== The exercise ==
Separate out the lines that hold "scene".

* start Source excerpt *

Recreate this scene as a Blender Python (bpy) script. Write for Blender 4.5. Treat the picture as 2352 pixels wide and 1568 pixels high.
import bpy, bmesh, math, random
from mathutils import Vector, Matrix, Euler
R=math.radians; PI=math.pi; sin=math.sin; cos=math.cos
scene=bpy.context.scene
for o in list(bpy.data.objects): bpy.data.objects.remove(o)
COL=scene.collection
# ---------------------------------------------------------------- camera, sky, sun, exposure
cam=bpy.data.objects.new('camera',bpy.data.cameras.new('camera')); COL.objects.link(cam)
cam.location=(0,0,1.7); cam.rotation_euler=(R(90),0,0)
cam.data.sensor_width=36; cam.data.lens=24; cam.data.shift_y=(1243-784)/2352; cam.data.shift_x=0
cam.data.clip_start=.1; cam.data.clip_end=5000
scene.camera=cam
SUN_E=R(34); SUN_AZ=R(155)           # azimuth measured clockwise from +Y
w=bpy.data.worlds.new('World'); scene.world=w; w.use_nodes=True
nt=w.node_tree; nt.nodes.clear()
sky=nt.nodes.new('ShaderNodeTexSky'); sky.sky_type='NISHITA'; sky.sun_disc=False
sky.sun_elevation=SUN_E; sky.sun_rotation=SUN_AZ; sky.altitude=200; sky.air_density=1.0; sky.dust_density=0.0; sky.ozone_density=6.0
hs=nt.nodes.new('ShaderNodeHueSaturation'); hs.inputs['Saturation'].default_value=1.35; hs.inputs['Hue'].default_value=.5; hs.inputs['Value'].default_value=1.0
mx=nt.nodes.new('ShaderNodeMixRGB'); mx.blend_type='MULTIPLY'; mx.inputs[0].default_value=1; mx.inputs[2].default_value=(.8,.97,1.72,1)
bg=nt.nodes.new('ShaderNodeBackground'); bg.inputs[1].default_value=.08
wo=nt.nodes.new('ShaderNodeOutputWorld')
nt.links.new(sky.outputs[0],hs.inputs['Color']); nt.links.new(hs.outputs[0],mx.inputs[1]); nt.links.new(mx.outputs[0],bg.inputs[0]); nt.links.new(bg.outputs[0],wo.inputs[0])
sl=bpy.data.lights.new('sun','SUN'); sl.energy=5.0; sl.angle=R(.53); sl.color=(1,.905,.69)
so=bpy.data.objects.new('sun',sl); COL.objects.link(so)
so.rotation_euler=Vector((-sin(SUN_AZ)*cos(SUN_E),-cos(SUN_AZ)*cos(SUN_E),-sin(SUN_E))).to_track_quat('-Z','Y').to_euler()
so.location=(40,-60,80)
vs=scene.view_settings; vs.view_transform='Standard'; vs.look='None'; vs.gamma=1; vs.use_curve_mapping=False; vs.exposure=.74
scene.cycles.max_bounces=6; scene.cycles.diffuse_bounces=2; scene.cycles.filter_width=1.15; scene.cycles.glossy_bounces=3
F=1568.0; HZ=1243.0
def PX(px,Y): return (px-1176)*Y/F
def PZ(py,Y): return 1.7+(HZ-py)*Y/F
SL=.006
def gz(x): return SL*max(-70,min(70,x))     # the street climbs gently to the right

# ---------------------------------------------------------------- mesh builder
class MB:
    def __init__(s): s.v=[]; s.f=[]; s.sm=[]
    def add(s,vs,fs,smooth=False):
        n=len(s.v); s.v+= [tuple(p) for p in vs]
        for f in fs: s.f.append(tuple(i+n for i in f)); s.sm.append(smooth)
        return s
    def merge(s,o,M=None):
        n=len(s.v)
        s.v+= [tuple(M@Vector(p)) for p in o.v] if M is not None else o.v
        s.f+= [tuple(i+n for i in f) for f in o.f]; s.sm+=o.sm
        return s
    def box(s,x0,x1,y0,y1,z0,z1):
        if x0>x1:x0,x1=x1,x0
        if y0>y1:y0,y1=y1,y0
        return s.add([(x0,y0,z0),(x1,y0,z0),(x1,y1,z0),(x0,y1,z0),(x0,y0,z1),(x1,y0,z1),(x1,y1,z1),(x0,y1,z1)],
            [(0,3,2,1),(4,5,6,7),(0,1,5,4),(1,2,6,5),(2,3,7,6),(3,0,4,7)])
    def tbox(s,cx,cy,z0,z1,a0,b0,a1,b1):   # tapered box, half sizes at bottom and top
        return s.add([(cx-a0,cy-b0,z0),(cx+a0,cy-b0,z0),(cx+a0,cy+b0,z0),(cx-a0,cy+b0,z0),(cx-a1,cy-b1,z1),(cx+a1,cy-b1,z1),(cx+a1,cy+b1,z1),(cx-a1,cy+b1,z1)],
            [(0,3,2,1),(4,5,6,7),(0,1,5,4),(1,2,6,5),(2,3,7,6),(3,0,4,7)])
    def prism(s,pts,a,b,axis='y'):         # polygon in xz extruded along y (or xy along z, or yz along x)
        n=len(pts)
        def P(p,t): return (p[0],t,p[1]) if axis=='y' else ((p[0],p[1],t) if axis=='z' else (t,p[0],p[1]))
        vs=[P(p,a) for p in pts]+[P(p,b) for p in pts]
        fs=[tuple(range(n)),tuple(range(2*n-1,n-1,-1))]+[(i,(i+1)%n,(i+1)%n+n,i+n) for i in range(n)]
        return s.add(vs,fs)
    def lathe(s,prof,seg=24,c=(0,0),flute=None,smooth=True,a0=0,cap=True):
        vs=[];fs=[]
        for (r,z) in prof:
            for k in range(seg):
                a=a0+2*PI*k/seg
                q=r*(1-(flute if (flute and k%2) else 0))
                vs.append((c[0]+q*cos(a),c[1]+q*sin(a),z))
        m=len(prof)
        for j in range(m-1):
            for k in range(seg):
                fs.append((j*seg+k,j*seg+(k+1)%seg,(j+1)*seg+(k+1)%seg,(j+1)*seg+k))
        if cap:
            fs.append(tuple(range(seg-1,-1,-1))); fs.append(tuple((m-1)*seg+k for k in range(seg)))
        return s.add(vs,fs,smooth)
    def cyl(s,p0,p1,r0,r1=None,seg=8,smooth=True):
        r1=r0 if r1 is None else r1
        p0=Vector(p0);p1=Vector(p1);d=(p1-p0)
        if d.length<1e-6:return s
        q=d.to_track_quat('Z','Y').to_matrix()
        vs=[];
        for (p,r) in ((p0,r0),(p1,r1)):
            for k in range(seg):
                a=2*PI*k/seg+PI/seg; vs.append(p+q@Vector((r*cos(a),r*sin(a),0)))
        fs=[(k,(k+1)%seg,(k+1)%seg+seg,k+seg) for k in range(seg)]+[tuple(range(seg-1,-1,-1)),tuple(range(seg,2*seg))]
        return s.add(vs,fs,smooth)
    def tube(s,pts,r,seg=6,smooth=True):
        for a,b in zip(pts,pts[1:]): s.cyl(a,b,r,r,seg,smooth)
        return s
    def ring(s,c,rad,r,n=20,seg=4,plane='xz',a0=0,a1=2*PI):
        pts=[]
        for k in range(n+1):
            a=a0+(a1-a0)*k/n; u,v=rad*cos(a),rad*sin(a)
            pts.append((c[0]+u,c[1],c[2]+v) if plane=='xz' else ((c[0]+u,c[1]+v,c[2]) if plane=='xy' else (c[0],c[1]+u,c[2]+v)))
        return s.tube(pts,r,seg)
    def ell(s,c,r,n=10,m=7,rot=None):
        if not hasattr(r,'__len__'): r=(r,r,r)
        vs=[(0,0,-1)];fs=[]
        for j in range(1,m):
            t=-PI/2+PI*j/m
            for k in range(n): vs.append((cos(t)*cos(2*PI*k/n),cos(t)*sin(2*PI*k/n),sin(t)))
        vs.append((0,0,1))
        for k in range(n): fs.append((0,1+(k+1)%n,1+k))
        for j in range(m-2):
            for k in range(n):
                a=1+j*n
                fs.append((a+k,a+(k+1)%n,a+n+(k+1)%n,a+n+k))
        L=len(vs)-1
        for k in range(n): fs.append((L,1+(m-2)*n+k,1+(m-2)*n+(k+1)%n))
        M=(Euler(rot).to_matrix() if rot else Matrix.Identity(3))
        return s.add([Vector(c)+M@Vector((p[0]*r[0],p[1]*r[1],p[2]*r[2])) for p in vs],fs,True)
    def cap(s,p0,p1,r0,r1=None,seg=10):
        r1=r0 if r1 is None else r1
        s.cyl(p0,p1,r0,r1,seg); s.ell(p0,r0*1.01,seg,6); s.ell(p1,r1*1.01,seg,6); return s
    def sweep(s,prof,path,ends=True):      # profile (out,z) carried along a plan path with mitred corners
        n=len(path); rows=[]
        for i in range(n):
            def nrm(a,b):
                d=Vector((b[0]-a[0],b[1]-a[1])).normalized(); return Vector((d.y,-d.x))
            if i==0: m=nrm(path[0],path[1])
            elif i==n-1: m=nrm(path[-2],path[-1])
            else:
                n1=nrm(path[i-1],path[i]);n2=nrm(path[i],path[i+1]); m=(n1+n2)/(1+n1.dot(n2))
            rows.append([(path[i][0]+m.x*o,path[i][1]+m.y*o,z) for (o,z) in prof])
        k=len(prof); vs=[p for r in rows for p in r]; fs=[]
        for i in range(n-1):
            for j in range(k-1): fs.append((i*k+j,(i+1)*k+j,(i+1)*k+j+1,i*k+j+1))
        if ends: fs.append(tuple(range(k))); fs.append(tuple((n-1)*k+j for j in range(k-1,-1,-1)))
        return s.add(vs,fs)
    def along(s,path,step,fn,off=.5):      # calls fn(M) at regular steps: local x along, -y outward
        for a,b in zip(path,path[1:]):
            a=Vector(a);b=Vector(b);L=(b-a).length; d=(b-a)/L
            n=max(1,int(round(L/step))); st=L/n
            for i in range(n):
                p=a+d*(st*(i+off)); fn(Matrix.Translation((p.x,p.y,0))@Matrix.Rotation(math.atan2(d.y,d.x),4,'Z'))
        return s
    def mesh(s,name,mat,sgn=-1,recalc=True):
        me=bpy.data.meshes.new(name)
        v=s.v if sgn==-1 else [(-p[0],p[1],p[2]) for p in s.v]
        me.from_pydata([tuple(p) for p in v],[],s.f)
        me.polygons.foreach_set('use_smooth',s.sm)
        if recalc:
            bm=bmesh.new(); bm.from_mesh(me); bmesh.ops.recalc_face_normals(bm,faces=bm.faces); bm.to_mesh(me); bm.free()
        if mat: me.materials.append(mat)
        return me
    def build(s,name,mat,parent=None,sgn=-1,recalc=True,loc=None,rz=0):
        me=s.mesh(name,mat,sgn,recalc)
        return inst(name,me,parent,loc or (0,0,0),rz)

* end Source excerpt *

== Written response ==
Recreate this scene as a Blender Python (bpy) script. Write for Blender 4.5. Treat the picture as 2352 pixels wide and 1568 pixels high.
scene=bpy.context.scene
COL=scene.collection
scene.camera=cam
w=bpy.data.worlds.new('World'); scene.world=w; w.use_nodes=True
vs=scene.view_settings; vs.view_transform='Standard'; vs.look='None'; vs.gamma=1; vs.use_curve_mapping=False; vs.exposure=.74
scene.cycles.max_bounces=6; scene.cycles.diffuse_bounces=2; scene.cycles.filter_width=1.15; scene.cycles.glossy_bounces=3